“A country of just 2.9 million people is now facing one of its biggest cybersecurity scares in years.”
Lithuania is on high alert after hackers stole more than 600,000 national records in a massive data breach authorities believe may have been carried out by a foreign country. The leak has triggered serious fears across the Baltic nation, especially after reports suggested the stolen information could include addresses linked to intelligence officers, security personnel, and other sensitive government figures.
Officials have not publicly named the country suspected of involvement. Still, growing suspicion is falling on Russia as concerns rise over what many experts describe as a widening “hybrid war” campaign targeting European countries through cyberattacks, espionage, sabotage, disinformation, and covert operations.
“This is no longer ordinary hacking. National security fears are now involved.”
Lithuanian prosecutors announced that hackers gained access to state databases containing records connected to real estate and legal entities. Investigators say the attackers used login credentials belonging to institutions already authorized to access the systems, allowing them to quietly extract large amounts of data. Authorities quickly responded by blocking suspicious accounts, forcing password updates, and tightening cybersecurity protections across government systems.

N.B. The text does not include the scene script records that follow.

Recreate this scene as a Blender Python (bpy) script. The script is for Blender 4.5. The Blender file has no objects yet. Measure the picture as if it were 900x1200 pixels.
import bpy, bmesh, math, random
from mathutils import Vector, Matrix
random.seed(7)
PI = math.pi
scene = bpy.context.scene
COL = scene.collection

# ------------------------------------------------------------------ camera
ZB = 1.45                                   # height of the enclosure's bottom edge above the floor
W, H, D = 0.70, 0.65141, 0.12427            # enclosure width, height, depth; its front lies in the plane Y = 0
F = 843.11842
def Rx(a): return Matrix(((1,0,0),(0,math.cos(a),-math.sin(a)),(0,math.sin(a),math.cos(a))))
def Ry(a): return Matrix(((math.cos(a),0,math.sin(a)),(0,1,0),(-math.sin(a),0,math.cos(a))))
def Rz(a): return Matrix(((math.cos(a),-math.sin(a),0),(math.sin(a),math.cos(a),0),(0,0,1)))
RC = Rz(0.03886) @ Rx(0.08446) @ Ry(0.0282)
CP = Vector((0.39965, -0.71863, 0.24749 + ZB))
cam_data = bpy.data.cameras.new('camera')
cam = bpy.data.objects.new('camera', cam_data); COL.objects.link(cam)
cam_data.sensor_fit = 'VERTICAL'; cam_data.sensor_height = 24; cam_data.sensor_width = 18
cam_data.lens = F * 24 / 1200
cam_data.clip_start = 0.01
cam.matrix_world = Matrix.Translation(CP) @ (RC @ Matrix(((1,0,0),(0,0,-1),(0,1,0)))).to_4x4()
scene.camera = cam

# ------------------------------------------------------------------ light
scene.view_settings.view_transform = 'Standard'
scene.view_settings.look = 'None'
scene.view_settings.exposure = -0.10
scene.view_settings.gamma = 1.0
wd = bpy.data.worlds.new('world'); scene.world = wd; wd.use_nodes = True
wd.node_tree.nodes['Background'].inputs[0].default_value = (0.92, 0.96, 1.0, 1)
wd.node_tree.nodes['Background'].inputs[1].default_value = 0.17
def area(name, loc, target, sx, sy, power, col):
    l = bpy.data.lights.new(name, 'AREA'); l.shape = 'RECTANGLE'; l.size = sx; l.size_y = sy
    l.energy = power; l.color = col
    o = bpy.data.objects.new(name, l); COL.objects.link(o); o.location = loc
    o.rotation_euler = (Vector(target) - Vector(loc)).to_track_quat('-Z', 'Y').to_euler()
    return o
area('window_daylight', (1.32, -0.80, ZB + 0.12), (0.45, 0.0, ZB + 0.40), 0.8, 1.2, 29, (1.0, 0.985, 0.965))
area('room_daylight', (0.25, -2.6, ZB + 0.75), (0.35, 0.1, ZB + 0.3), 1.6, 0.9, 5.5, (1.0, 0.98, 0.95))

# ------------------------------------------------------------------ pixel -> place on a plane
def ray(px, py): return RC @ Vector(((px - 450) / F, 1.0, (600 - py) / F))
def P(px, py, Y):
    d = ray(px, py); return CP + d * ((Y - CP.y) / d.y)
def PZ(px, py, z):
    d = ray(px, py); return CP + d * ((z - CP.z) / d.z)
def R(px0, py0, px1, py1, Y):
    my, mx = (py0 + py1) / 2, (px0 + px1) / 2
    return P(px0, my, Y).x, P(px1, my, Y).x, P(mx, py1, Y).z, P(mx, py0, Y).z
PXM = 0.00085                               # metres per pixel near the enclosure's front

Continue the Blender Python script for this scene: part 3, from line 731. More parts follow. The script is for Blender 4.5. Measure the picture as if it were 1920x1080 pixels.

The incident became so serious that Adrijus Jusas, head of Lithuania’s State Enterprise Centre of Registers, resigned following the breach. Lithuania’s government has not fully revealed what information was compromised. That uncertainty is exactly what is causing fear. Nobody knows how much sensitive information may already be in foreign hands.
Opposition politician Laurynas Kasčiūnas publicly suggested the operation may have been carried out by Russia’s GRU military intelligence agency, although no official evidence has yet been released proving Moscow’s involvement. Kasčiūnas warned that the stolen records could potentially expose intelligence personnel, military officials, or individuals connected to national security operations.
“Spy addresses may be among the national data records now compromised,” Fortune reported while describing the scale of the breach. For Lithuania, those fears are deeply serious. The country sits directly on Russia’s border and has long considered itself one of the most vulnerable NATO members to Russian cyber and intelligence operations.
Lithuania has spent years preparing for exactly this kind of threat. Security analysts say the breach fits into a much larger pattern of Russian hybrid warfare operations across Europe. Hybrid warfare combines cyberattacks, sabotage, propaganda, espionage, political pressure, and covert destabilization efforts designed to weaken countries without triggering full military conflict.
European intelligence agencies have repeatedly warned that Russia has increased these operations since the Ukraine war intensified. Recent reports from security researchers and NATO aligned analysts describe growing cyber campaigns targeting governments, infrastructure, research institutions, and military systems across Europe.
Lithuania has been one of Moscow’s strongest critics inside Europe and a major supporter of Ukraine. That position has made the country a frequent target for cyber threats and political pressure. The fear is not only stolen data. The fear is what the data can now be used for. Cybersecurity experts warn that stolen government records can become powerful intelligence tools.
Addresses, ownership details, company links, and personal records can help foreign intelligence agencies map networks, identify officials, monitor movements, or pressure individuals connected to sensitive operations. One security report described the Lithuanian breach as creating “severe operational security risks” if intelligence linked data was exposed.
The danger becomes even greater if multiple databases are combined together. Information that may appear harmless on its own can become highly valuable when connected with other intelligence sources. Modern espionage increasingly begins with stolen digital records. The breach has also renewed debate about Europe’s cybersecurity readiness as tensions with Russia continue rising.
Experts say many governments still depend on outdated systems vulnerable to credential theft, insider compromise, and advanced cyber intrusion methods. Several recent intelligence assessments warned that Russia’s hybrid campaign across Europe is becoming more aggressive, coordinated, and technologically advanced.
Some analysts believe cyber warfare has now become one of the Kremlin’s most effective tools for projecting power beyond traditional military force.
Unlike direct attacks, cyber operations often create confusion, fear, and disruption without immediately triggering international retaliation. A silent cyberattack can sometimes create more chaos than open conflict. Public concern inside Lithuania continues growing as investigators work to determine the full scale of the breach and identify exactly what data was accessed.
Authorities have promised stronger protections and deeper investigations into how the attackers managed to bypass security systems using legitimate credentials. Still, questions remain unanswered. How long were the attackers inside the system? What information was copied? Who specifically was targeted? And most importantly, who was behind it?
Lithuania now finds itself facing the harsh reality many European countries increasingly fear. Modern conflict is no longer limited to soldiers, tanks, and missiles.
Sometimes it begins quietly through stolen passwords, hidden cyber intrusions, and massive data leaks capable of exposing an entire country’s sensitive networks from the inside.